Franz Ferdinand were last seen round these parts in collaboration with Sparks as FFS, and haven’t quite regained their innate swaggering form as a four-piece. Which is to say their trim 40-minute set was merely great, featuring high-kicking album gems such as Bullet, No You Girls and Tell Her Tonight beside toppermost singles Matinee, Do You Want To and the immortal Take Me Out, which provoked pogoing in the aisles.

Still, the atmosphere remained subdued, respectful and decorous as headliners Belle & Sebastian took the stage and settled into the sweetness of Seeing Other People and I Didn’t See It Coming before Murdoch went walkabout in the crowd to find a dance partner for Sukie in the Graveyard and unleashed the usual tension between health and safety stewards and fans who just wanna have fun, especially to a track as funky as Perfect Couples.
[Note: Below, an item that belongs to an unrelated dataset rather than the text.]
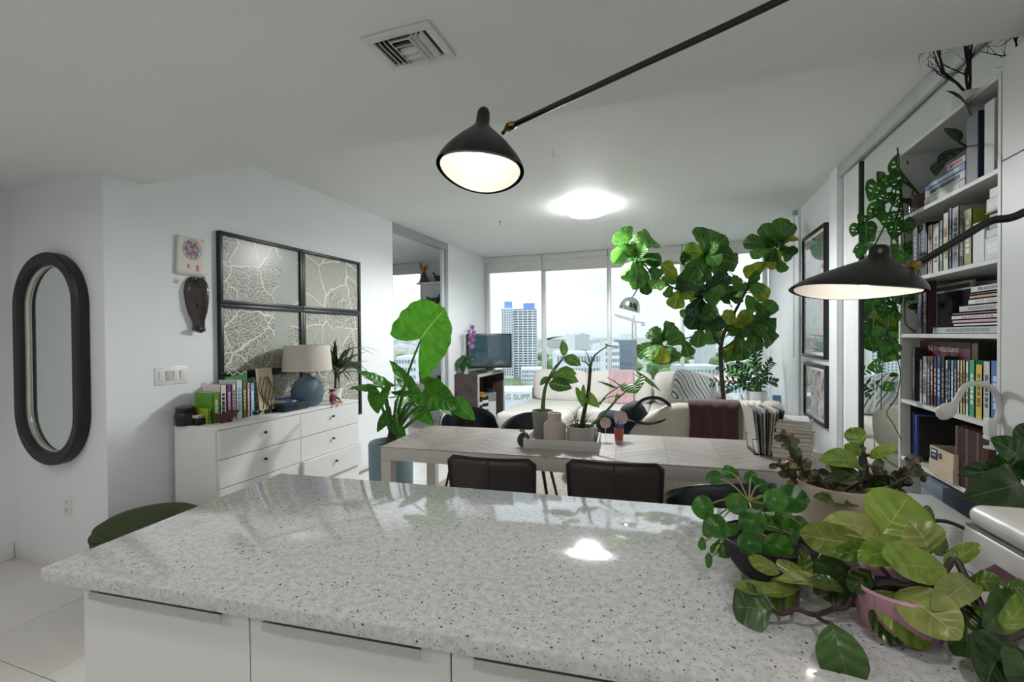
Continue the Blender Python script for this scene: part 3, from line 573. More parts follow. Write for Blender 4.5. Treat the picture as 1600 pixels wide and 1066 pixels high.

Winsome oldies Stars of Track and Field and Judy and the Dream of Horses hit the spot for fans old and new, and then it was time for the unlikely special guests, Jim Kerr and Charlie Burchill of Simple Minds. In many respects, the Minds’ arena-ready bombast is the antithesis of Belle & Sebastian’s championing of the shy outsider, but Murdoch is clearly a man of taste, presiding over the collaboration with obvious pleasure.

Kerr instinctively turned on the stadium moves, pressing the flesh with the enthusiastic fans at the front as they tore through renditions of Minds’ hits Promised You a Miracle and Don’t You (Forget About Me). Burchill riffed majestically, while Belles’ keyboard player Chris Geddes relished the mighty synth chords, and the chest-beating spirit of Live Aid was awoken for just a moment.